• _Task objective_
Within the records that follow, find every line containing the string "None". Copy those lines.
─── Data provided ───
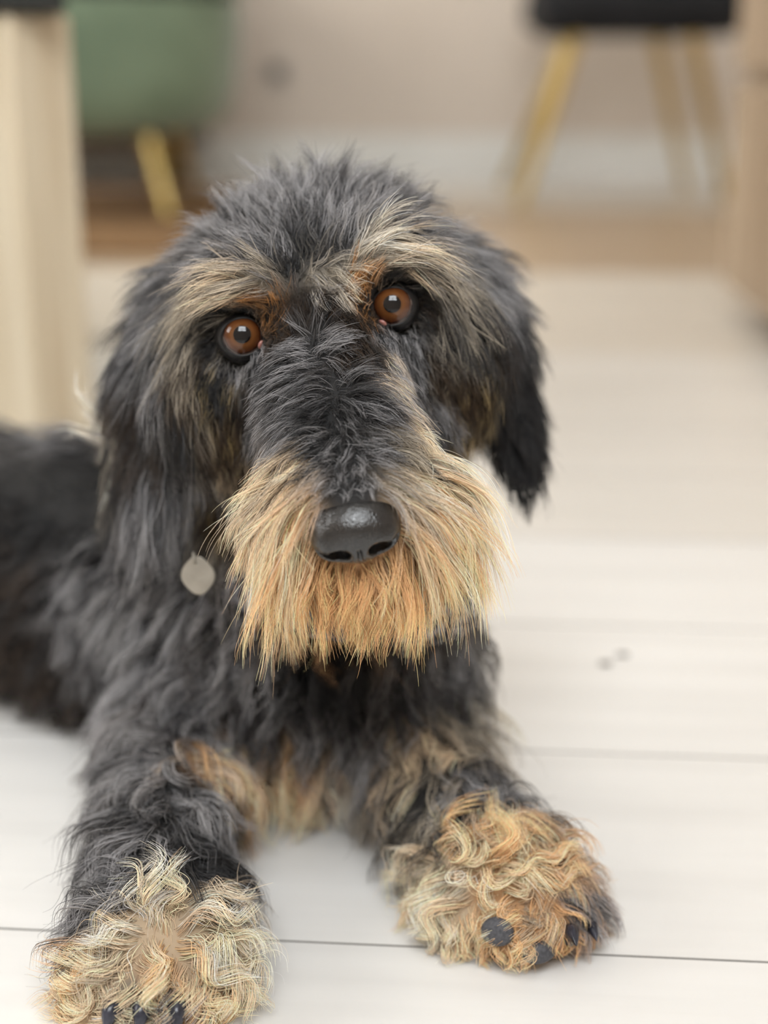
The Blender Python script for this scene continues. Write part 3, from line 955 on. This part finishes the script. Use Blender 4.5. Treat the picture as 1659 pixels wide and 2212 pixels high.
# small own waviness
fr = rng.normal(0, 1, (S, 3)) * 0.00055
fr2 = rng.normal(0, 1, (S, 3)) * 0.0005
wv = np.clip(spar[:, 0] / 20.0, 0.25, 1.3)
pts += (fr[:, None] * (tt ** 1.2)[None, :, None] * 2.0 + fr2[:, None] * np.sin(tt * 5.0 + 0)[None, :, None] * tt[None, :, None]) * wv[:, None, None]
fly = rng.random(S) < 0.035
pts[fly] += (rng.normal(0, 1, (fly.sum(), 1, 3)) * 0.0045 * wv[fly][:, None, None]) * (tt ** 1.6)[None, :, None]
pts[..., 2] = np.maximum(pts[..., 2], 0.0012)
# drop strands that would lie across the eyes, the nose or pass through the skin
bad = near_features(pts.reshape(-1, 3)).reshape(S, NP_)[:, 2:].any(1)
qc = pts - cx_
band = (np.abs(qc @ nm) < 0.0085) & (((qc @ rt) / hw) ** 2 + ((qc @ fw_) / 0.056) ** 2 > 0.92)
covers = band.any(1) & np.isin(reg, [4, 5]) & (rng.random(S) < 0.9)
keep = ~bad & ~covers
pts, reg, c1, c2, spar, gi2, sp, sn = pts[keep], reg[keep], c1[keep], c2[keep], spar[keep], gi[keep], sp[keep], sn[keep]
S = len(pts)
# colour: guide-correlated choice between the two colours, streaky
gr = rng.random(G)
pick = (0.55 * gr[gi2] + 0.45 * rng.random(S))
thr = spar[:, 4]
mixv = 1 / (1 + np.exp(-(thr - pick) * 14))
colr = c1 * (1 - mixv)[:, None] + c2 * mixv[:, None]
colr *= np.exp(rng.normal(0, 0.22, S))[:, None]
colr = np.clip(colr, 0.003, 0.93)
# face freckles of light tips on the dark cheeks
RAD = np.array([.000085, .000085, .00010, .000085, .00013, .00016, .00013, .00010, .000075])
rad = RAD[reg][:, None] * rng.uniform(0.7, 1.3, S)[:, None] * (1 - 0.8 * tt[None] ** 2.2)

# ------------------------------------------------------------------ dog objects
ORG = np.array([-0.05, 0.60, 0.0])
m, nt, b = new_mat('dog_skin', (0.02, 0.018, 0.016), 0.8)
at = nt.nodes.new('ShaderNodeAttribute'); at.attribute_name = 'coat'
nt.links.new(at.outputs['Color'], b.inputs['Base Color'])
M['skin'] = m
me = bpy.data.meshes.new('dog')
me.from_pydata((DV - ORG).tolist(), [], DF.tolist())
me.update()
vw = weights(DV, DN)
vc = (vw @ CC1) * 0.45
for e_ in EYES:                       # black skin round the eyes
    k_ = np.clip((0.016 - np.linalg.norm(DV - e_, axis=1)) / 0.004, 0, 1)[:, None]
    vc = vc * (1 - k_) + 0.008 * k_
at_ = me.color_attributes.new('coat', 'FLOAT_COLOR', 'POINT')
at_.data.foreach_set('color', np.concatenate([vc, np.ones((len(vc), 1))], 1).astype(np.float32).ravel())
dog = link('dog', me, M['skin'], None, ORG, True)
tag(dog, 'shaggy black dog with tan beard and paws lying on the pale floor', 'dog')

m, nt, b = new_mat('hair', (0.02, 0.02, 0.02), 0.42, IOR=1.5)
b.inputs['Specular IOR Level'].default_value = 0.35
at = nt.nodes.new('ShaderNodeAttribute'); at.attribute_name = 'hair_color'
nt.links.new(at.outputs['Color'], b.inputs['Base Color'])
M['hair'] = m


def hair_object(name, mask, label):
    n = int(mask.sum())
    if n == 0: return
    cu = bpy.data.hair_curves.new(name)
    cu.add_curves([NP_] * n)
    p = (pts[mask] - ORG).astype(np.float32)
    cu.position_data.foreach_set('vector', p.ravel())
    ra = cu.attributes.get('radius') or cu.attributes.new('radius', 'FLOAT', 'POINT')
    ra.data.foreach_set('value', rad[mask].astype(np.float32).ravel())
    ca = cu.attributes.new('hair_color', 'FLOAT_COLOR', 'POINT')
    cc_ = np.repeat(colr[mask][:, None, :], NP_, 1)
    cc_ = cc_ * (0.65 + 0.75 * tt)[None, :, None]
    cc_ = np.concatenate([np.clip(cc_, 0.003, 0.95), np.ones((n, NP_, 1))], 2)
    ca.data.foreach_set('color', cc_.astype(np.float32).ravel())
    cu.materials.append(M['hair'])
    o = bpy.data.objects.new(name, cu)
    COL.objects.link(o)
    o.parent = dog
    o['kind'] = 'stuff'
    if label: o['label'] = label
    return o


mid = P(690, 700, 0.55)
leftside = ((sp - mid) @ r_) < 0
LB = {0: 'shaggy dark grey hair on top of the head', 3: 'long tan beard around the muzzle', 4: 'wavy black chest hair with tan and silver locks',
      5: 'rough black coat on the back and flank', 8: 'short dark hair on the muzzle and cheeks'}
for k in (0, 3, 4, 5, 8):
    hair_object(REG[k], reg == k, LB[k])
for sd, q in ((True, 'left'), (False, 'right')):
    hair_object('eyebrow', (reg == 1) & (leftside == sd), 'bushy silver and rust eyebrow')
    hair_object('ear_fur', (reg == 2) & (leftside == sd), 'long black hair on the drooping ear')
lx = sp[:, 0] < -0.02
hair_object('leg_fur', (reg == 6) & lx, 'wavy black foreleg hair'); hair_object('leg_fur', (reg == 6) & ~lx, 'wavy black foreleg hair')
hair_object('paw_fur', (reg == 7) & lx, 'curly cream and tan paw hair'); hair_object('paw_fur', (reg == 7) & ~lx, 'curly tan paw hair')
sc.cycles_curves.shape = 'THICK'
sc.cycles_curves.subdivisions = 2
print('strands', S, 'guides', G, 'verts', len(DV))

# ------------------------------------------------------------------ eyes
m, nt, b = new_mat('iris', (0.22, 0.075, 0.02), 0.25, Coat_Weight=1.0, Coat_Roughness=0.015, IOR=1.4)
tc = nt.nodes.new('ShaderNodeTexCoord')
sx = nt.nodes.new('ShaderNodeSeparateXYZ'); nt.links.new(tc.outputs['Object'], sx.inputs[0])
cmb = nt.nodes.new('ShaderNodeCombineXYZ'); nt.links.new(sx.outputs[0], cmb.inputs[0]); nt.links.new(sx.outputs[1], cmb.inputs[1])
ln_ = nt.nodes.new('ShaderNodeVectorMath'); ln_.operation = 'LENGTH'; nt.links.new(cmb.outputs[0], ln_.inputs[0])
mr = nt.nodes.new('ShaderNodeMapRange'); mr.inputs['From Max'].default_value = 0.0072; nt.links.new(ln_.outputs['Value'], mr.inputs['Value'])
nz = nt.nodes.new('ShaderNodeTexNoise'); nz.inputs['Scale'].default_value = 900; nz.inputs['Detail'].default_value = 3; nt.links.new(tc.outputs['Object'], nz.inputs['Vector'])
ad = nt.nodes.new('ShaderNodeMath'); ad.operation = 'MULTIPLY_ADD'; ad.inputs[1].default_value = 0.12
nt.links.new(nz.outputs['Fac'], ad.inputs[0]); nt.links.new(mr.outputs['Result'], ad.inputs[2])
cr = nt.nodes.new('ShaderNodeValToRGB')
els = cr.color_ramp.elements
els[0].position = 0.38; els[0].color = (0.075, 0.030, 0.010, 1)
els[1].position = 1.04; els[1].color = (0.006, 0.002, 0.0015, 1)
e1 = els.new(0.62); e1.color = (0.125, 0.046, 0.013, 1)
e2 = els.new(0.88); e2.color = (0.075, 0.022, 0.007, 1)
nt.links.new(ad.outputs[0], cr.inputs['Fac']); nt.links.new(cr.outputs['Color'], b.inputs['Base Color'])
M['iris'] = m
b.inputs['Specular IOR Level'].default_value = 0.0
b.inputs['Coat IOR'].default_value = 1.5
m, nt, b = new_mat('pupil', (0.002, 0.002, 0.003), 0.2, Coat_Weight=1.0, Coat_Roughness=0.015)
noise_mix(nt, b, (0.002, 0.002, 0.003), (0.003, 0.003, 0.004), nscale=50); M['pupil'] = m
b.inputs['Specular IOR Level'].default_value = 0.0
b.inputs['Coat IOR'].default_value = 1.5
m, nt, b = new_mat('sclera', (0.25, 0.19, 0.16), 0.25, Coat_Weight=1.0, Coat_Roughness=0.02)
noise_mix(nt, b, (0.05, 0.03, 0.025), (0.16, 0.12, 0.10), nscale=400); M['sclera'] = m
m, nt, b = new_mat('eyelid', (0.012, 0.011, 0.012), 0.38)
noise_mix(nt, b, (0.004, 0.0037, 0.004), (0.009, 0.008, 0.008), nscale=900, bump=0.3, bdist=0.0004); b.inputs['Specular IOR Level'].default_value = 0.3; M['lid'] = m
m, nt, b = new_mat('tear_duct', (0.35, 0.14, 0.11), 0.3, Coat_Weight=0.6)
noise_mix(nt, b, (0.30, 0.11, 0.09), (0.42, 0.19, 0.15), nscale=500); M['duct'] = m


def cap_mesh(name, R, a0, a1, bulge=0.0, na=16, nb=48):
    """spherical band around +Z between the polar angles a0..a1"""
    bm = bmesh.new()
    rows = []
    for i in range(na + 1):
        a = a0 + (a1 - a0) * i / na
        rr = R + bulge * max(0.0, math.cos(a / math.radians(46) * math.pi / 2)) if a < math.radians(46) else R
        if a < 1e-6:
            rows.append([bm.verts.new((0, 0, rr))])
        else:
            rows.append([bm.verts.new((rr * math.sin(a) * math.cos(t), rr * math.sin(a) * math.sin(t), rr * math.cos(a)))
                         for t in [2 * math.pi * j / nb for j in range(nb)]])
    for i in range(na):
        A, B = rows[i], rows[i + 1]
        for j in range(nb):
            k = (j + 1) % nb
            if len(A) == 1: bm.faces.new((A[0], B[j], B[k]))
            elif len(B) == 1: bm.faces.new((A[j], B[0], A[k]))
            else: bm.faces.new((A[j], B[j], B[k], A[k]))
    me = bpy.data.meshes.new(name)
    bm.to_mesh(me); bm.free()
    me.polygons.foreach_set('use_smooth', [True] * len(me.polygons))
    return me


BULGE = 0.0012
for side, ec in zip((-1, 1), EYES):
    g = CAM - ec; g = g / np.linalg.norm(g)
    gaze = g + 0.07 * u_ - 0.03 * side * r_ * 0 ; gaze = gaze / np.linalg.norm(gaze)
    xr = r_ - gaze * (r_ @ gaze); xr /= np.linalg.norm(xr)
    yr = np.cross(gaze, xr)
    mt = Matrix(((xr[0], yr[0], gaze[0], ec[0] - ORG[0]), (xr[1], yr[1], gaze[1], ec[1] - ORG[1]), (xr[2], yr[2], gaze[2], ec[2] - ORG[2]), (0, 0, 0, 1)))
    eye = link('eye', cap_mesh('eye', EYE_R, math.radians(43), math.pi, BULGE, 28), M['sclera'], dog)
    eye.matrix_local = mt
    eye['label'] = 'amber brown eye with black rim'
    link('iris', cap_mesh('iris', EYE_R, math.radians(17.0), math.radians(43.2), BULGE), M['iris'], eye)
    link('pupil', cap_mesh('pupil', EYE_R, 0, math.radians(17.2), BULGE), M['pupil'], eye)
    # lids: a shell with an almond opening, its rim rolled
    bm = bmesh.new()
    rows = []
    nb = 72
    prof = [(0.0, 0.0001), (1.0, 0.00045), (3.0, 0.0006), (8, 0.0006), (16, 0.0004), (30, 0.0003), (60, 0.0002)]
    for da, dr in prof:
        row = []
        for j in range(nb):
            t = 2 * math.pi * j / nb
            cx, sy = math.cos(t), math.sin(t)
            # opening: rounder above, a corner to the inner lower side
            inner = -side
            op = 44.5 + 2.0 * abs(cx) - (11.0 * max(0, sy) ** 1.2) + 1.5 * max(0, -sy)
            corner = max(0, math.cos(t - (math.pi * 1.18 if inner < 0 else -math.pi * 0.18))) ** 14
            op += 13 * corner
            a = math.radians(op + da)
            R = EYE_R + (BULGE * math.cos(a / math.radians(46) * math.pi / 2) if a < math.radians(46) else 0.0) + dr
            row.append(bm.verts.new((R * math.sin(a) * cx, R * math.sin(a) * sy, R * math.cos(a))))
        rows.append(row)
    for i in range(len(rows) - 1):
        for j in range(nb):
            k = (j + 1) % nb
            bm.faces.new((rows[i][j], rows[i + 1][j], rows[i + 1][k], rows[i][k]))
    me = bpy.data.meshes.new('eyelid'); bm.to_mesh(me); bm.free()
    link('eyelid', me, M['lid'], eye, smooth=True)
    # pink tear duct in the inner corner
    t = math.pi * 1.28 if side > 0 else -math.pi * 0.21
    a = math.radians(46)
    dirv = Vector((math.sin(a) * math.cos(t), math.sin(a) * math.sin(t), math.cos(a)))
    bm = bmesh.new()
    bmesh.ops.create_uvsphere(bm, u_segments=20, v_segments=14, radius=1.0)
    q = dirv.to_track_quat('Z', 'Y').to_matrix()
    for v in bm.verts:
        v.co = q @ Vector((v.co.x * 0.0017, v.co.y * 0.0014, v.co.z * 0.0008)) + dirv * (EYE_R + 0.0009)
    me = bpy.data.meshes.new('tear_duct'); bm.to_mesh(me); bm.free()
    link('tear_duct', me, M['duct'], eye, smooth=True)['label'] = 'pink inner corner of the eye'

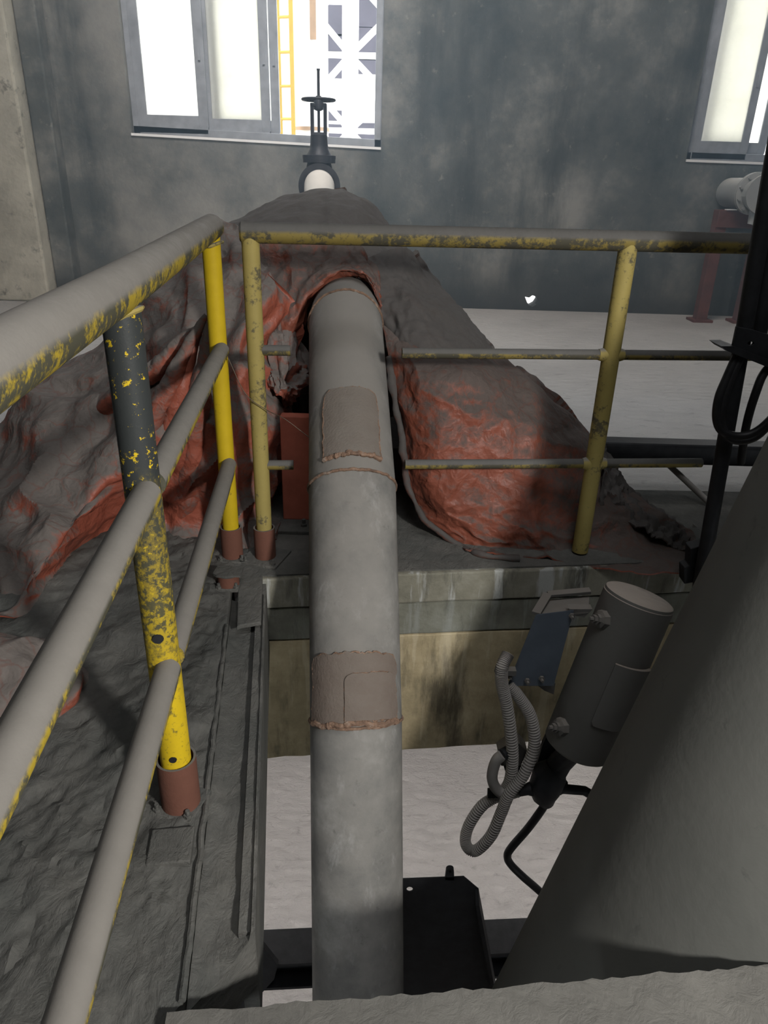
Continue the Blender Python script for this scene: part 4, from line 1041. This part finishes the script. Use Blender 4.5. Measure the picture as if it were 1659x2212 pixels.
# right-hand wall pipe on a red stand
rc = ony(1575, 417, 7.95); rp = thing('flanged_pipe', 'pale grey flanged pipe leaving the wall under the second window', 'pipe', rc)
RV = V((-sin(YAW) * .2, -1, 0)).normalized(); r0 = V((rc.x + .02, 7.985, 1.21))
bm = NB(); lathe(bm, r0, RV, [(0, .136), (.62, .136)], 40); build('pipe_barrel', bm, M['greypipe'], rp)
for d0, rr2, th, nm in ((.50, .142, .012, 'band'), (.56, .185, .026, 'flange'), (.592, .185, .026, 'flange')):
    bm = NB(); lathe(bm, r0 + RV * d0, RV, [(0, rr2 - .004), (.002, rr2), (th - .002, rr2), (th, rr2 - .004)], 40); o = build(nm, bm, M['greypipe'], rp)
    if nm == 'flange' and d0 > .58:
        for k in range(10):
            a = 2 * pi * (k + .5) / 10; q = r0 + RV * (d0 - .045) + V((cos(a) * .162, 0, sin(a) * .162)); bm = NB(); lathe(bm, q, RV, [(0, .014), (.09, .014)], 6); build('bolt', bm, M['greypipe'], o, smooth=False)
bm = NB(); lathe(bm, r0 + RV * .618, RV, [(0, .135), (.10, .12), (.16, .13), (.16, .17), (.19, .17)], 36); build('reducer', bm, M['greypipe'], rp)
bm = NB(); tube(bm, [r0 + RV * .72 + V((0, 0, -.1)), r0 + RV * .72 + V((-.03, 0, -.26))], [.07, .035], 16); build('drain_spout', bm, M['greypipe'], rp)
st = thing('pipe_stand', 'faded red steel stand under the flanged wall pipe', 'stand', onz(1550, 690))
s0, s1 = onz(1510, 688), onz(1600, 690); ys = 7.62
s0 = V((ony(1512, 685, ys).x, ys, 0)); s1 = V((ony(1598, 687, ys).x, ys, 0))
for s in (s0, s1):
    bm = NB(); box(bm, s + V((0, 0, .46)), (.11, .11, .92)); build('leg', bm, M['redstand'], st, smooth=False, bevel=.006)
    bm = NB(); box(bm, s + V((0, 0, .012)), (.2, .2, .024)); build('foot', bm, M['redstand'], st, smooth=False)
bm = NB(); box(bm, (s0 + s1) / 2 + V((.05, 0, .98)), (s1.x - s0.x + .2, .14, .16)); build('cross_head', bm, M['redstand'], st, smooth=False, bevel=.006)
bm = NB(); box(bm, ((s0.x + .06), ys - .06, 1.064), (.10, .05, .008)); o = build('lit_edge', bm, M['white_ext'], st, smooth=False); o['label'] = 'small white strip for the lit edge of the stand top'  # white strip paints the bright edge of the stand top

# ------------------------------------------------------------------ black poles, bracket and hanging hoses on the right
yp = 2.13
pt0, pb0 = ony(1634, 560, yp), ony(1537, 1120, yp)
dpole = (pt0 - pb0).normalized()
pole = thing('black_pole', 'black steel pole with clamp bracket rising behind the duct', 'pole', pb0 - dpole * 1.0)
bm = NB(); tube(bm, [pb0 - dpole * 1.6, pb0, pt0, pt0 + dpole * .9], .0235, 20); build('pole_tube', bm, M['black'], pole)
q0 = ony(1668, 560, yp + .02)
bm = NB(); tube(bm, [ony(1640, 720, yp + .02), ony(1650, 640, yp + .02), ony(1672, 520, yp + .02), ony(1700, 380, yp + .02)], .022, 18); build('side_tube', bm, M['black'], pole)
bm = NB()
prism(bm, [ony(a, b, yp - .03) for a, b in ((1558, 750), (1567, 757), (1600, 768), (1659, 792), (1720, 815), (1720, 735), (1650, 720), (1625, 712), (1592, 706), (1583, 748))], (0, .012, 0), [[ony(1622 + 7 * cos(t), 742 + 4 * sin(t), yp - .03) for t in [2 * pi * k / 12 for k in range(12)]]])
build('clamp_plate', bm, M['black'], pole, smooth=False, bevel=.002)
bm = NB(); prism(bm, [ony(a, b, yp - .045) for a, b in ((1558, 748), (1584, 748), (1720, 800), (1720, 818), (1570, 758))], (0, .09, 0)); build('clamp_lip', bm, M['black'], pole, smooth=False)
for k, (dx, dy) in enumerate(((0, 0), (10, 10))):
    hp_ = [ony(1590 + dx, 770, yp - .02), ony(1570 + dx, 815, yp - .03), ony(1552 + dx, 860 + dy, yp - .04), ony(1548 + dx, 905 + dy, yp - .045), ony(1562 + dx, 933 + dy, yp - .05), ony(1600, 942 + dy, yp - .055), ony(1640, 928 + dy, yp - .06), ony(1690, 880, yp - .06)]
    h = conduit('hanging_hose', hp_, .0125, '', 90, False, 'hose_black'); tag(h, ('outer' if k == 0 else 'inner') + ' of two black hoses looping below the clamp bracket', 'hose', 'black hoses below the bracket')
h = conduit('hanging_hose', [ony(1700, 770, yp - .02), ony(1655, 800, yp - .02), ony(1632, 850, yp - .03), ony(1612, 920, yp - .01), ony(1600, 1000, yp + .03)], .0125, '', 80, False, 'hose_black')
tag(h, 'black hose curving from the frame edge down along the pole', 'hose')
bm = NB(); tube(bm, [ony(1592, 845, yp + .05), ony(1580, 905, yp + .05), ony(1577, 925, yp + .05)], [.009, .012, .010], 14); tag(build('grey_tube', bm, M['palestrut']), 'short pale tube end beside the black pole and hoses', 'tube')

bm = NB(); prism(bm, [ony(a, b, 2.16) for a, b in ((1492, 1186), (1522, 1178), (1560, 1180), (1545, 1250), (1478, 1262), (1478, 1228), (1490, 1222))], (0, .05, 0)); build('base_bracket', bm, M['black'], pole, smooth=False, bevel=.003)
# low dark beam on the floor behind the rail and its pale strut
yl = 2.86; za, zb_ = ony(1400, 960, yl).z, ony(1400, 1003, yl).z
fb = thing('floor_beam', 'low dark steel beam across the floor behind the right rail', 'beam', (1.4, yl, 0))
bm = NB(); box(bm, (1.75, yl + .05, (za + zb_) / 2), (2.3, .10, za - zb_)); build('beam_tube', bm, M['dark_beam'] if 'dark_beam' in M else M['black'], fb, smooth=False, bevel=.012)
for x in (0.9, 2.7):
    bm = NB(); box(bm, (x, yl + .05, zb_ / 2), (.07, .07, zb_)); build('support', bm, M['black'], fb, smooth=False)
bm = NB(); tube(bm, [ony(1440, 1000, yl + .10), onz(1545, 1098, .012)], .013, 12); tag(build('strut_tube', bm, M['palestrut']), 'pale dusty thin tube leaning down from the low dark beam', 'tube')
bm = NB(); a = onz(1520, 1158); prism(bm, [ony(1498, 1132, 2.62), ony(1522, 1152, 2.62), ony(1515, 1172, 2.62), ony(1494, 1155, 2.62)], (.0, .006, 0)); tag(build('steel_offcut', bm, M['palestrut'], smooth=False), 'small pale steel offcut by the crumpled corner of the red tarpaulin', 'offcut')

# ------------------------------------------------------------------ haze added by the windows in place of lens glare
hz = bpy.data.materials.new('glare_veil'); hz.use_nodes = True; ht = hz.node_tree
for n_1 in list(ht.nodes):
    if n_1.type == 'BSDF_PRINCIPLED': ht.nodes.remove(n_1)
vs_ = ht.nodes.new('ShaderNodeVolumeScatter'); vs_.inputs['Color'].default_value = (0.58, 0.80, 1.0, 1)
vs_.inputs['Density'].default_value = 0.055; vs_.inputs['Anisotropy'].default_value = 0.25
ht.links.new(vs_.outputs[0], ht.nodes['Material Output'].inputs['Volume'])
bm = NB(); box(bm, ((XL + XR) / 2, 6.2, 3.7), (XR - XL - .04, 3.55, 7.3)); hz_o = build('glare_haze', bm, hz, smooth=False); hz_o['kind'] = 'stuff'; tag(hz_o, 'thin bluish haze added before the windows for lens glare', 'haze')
───
• _Completed task_
pts += (fr[:, None] * (tt ** 1.2)[None, :, None] * 2.0 + fr2[:, None] * np.sin(tt * 5.0 + 0)[None, :, None] * tt[None, :, None]) * wv[:, None, None]
pts[fly] += (rng.normal(0, 1, (fly.sum(), 1, 3)) * 0.0045 * wv[fly][:, None, None]) * (tt ** 1.6)[None, :, None]
colr = c1 * (1 - mixv)[:, None] + c2 * mixv[:, None]
colr *= np.exp(rng.normal(0, 0.22, S))[:, None]
rad = RAD[reg][:, None] * rng.uniform(0.7, 1.3, S)[:, None] * (1 - 0.8 * tt[None] ** 2.2)
    k_ = np.clip((0.016 - np.linalg.norm(DV - e_, axis=1)) / 0.004, 0, 1)[:, None]
dog = link('dog', me, M['skin'], None, ORG, True)
    cc_ = np.repeat(colr[mask][:, None, :], NP_, 1)
    cc_ = cc_ * (0.65 + 0.75 * tt)[None, :, None]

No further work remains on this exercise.